Cobblers boss Wilder: Survival is all that matters

FOCUSING ON THE FUTURE - Cobblers boss Chris Wilder
FOCUSING ON THE FUTURE - Cobblers boss Chris Wilder

Chris Wilder takes his in-form Cobblers team to Newport County on Saturday looking for the win that may take them into the top three in Sky Bet League Two.

But the Town boss accepts the trip to Rodney Parade pales into insignificance when the bigger picture comes into sharp focus - the ‘survival of Northampton Town’.

Everybody knows the bigger picture is the well-being and survival of the club. It has a proud history and tradition, it has been here a long time, and will hopefully be here a long time after I have gone, and after the players have gone, and that is the most important thing

Cobblers boss Chris Wilder

“We want to win football matches, but the main event is that the club survives,” said Wilder.

“All we can do is control our part of it, which is us working extremely hard and making sure we give our 100 per cent best for the club, the shirt and the supporters, and that is what we have done.

“We have a tough game on Saturday, but everybody knows the bigger picture is the well-being and survival of the club.

“It has a proud history and tradition, it has been here a long time, and will hopefully be here a long time after I have gone, and after the players have gone, and that is the most important thing.”

Throughout the financial uncertainty that has engulfed the club since news first broke of a takeover in June, Wilder has been a rock steady hand at the helm. He has straight-batted difficult questions like Geoff Boycott in his prime, and made it clear his focus is on the football. Until now.

This week, with the news that he, the players and all the staff at Sixfields are unlikely to be paid their wages on time, Wilder for the first time openly admitted his concern and disappointment at the club’s predicament.

“I came to this football club not expecting what is going off at the moment,” said Wilder, who quit Oxford United to take over at the Cobblers in January, 2014.

“I left a decent job to come here, and so did all the players.

“These are my players because they are players that I have brought to the football club on the back of what we believed at the time was going to be a bright future.

“So to have this uncertainty now is disappointing for myself, and disappointing for the players.

“Hopefully we can come through this period as a football club and move forward.

“As I said, the main event isn’t really Saturday at Newport, it is what happens to this football club.
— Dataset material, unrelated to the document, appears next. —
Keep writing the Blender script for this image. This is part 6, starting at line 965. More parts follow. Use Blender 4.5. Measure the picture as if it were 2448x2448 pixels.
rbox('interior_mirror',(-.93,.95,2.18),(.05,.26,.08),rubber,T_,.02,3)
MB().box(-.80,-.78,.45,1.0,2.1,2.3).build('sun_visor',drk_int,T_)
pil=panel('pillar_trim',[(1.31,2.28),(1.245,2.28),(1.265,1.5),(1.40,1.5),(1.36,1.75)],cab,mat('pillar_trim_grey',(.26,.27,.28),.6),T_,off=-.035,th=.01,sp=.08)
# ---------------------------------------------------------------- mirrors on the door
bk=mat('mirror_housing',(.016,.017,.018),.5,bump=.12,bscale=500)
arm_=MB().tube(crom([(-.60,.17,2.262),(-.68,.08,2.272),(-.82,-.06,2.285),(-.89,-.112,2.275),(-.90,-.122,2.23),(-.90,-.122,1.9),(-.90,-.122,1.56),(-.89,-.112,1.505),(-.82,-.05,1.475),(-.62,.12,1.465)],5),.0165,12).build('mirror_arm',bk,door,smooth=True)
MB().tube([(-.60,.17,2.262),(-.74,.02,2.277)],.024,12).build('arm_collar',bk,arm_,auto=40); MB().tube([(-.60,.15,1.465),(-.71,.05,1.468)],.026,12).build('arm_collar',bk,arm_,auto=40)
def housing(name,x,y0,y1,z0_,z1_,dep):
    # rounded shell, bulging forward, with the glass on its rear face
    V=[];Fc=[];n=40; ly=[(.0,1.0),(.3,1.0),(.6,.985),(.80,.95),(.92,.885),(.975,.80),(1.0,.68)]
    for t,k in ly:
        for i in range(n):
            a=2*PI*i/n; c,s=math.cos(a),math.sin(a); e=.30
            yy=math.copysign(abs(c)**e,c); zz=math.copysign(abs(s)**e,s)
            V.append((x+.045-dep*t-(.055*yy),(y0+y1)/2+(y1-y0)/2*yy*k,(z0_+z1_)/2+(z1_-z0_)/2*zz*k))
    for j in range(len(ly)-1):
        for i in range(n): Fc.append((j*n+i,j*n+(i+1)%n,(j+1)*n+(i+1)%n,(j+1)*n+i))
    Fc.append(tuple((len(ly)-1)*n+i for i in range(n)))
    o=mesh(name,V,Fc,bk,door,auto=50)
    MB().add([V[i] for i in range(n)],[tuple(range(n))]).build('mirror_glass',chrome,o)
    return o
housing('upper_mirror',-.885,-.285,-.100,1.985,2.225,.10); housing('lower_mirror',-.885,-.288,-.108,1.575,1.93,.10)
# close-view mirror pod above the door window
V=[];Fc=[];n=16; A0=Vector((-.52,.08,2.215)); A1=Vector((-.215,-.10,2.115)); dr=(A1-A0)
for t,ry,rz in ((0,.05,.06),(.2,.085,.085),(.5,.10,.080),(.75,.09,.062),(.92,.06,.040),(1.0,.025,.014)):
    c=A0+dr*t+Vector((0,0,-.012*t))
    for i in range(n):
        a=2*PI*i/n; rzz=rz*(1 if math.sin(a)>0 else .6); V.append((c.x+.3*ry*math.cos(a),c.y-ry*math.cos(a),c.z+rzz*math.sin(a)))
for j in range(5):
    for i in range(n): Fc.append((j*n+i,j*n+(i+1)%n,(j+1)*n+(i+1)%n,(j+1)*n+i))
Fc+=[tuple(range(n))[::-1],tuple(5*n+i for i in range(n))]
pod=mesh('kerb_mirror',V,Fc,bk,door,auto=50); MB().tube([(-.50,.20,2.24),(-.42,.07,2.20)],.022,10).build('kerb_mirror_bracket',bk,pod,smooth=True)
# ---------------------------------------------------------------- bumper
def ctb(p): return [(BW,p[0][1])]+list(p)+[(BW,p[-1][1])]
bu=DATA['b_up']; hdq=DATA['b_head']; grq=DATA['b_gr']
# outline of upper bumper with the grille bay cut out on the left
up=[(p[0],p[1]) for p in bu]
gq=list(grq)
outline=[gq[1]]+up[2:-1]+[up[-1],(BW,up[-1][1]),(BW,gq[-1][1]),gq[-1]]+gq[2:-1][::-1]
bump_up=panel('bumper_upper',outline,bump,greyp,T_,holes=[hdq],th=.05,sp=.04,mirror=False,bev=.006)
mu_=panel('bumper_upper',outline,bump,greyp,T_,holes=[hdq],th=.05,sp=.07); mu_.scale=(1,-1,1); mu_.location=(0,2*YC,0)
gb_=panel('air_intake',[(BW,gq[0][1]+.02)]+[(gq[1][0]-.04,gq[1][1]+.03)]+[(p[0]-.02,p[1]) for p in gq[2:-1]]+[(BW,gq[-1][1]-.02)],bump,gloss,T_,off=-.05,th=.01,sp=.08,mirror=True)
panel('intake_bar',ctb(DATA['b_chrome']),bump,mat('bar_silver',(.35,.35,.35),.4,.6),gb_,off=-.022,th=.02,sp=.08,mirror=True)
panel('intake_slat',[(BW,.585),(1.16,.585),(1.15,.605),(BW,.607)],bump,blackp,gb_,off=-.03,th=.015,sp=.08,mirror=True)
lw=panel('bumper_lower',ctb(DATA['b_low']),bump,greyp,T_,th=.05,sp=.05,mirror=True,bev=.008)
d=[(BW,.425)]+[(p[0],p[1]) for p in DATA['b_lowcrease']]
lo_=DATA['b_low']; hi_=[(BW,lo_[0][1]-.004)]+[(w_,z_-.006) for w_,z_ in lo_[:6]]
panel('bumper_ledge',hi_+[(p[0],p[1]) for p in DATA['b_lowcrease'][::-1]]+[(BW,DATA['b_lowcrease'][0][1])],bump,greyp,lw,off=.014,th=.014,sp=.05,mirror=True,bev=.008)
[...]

Hopefully the right decision will be made by everybody else.

“I can only speak of what I know, and if we do get through this period then I am sure we will have a bright future ahead of 
us.”

Wilder also revealed that although he and the players have constantly stated that they have been ignoring off-field matters and ‘just getting on with it’, that hasn’t necessarily been the case behind the scenes as he praised their focus.

“The players are a committed group, and I am an honest manager,” said Wilder.

“I am not in anybody’s camp, apart from doing the right thing for the players.

“That is how I have worked, and the players deserve to know what is happening.

“I have kept them abreast of what is happening as much as I know, and they know that and deserve an unbelievable amount of praise for the way they have kept their focus.

“Yeah, they have been getting paid and not a lot has greatly changed the way they have been treated, but the uncertainty is there and they have to deal with it, as we all do.”

It’s not just the effort of the players that has impressed Wilder, it’s virtually everybody else connected with the club as well.

“I am delighted with how everybody involved or connected with the football club, from the staff to people who work in the offices, has reacted,” said the Cobblers boss.

“The supporters have conducted themselves in a magnificent way, and in a perverse way it has all brought the club closer together, on and off the pitch.

“It is a really difficult position, but these things happen at football clubs at this level, and it’s how you react.

“I think everybody has reacted in a tremendous way and we can hold our heads high and be proud of the way we have conducted ourselves.”